__Given material__.

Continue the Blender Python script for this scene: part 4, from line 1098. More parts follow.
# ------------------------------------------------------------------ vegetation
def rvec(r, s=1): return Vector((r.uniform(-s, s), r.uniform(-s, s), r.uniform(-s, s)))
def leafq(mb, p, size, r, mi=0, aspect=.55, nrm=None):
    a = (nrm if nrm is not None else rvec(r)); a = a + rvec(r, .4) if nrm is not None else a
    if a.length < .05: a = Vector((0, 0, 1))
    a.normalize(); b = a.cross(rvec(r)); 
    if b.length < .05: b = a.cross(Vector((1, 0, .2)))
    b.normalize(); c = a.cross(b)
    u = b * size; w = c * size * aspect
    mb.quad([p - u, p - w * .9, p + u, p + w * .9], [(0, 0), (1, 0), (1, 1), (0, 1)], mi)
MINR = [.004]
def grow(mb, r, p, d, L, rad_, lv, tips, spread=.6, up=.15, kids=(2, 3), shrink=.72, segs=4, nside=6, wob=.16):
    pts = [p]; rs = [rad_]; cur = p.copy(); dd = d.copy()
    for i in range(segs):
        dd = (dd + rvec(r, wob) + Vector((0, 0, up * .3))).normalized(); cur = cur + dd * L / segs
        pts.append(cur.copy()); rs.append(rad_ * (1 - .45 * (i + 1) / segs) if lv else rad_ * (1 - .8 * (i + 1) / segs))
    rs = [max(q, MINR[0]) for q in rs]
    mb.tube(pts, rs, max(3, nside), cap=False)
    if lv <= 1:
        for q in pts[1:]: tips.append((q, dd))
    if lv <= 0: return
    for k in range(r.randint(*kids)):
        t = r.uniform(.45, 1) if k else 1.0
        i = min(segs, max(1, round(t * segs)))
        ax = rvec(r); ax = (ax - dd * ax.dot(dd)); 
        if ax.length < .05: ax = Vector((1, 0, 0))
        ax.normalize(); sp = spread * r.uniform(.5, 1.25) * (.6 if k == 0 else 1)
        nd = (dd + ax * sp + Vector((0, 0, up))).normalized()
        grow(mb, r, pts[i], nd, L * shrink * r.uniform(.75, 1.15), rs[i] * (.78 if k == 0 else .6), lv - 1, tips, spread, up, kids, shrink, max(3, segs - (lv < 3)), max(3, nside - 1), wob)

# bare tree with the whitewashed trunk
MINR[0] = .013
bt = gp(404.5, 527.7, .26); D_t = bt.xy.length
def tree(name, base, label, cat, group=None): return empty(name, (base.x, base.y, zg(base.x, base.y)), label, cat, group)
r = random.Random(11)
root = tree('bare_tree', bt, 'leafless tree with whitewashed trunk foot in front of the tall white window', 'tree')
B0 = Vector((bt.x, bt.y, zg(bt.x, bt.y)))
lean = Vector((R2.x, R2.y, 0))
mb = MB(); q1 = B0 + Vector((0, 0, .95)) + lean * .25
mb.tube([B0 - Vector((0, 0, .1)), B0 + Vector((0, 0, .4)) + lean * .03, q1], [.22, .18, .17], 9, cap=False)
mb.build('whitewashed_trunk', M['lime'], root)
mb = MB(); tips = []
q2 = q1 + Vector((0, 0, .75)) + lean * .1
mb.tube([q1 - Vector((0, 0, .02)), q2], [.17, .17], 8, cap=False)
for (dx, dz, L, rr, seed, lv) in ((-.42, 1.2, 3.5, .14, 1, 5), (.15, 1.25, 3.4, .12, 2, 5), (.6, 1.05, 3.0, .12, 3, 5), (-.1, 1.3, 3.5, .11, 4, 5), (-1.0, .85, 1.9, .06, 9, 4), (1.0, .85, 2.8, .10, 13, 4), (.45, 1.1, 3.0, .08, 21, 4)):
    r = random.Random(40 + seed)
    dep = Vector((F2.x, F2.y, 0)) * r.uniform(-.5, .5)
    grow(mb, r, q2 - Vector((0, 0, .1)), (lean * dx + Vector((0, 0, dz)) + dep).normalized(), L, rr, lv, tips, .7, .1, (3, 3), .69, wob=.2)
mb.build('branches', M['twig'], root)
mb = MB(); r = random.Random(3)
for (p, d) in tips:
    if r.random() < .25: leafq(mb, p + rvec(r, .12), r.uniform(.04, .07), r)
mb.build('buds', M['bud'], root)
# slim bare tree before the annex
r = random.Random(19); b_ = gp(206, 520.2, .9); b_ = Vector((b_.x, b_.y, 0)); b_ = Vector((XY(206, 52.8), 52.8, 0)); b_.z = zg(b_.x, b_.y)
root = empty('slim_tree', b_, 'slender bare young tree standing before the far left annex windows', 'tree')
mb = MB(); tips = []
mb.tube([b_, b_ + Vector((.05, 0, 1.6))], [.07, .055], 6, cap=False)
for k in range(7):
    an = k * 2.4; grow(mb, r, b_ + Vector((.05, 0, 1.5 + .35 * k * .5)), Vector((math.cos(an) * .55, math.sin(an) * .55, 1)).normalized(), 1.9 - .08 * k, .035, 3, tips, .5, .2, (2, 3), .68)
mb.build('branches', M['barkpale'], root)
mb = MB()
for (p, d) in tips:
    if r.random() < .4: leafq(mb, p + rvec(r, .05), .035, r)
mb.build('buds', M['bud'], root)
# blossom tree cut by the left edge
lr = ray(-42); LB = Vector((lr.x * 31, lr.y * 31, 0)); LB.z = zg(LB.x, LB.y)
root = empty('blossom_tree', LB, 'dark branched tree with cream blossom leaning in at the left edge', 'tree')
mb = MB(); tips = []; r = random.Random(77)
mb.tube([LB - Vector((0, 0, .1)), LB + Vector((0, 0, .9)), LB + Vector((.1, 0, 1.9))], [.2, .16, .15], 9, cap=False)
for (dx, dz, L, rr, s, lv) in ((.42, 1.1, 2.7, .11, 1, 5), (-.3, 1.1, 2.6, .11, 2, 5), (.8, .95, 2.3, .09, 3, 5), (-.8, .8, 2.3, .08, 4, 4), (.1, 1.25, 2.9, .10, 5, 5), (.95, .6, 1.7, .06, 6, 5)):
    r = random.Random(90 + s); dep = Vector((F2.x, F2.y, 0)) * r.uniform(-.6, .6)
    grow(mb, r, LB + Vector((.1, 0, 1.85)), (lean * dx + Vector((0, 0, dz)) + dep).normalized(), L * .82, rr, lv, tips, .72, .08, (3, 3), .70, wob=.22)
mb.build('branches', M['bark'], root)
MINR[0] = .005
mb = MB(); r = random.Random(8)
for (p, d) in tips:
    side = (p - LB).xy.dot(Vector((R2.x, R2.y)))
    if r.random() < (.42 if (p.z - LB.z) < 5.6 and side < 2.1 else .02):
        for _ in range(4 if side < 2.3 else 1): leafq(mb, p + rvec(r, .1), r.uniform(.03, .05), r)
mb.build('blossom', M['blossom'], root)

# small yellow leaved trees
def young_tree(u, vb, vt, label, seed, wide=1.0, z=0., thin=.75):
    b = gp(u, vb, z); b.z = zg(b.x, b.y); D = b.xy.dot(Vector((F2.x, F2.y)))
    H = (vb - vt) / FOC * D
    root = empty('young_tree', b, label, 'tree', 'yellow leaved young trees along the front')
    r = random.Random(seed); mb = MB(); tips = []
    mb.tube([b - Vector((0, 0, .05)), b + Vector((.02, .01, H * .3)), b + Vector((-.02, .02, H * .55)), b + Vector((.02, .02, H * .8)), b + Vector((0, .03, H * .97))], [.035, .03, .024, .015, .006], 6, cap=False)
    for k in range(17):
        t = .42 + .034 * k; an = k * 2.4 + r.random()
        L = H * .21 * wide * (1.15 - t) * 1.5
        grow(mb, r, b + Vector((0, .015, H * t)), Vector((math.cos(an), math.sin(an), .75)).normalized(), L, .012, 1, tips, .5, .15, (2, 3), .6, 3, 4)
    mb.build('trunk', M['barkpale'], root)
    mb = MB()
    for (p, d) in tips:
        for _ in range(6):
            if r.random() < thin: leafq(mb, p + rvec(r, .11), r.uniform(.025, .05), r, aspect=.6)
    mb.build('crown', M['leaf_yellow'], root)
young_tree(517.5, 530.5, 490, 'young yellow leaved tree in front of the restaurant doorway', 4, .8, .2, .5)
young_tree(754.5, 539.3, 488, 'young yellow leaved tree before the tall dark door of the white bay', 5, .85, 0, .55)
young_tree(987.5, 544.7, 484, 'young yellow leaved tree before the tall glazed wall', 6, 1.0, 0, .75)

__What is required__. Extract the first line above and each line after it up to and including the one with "grow(mb, r, pts[i], nd, L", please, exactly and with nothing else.

__Task response__.
Continue the Blender Python script for this scene: part 4, from line 1098. More parts follow.
# ------------------------------------------------------------------ vegetation
def rvec(r, s=1): return Vector((r.uniform(-s, s), r.uniform(-s, s), r.uniform(-s, s)))
def leafq(mb, p, size, r, mi=0, aspect=.55, nrm=None):
    a = (nrm if nrm is not None else rvec(r)); a = a + rvec(r, .4) if nrm is not None else a
    if a.length < .05: a = Vector((0, 0, 1))
    a.normalize(); b = a.cross(rvec(r)); 
    if b.length < .05: b = a.cross(Vector((1, 0, .2)))
    b.normalize(); c = a.cross(b)
    u = b * size; w = c * size * aspect
    mb.quad([p - u, p - w * .9, p + u, p + w * .9], [(0, 0), (1, 0), (1, 1), (0, 1)], mi)
MINR = [.004]
def grow(mb, r, p, d, L, rad_, lv, tips, spread=.6, up=.15, kids=(2, 3), shrink=.72, segs=4, nside=6, wob=.16):
    pts = [p]; rs = [rad_]; cur = p.copy(); dd = d.copy()
    for i in range(segs):
        dd = (dd + rvec(r, wob) + Vector((0, 0, up * .3))).normalized(); cur = cur + dd * L / segs
        pts.append(cur.copy()); rs.append(rad_ * (1 - .45 * (i + 1) / segs) if lv else rad_ * (1 - .8 * (i + 1) / segs))
    rs = [max(q, MINR[0]) for q in rs]
    mb.tube(pts, rs, max(3, nside), cap=False)
    if lv <= 1:
        for q in pts[1:]: tips.append((q, dd))
    if lv <= 0: return
    for k in range(r.randint(*kids)):
        t = r.uniform(.45, 1) if k else 1.0
        i = min(segs, max(1, round(t * segs)))
        ax = rvec(r); ax = (ax - dd * ax.dot(dd)); 
        if ax.length < .05: ax = Vector((1, 0, 0))
        ax.normalize(); sp = spread * r.uniform(.5, 1.25) * (.6 if k == 0 else 1)
        nd = (dd + ax * sp + Vector((0, 0, up))).normalized()
        grow(mb, r, pts[i], nd, L * shrink * r.uniform(.75, 1.15), rs[i] * (.78 if k == 0 else .6), lv - 1, tips, spread, up, kids, shrink, max(3, segs - (lv < 3)), max(3, nside - 1), wob)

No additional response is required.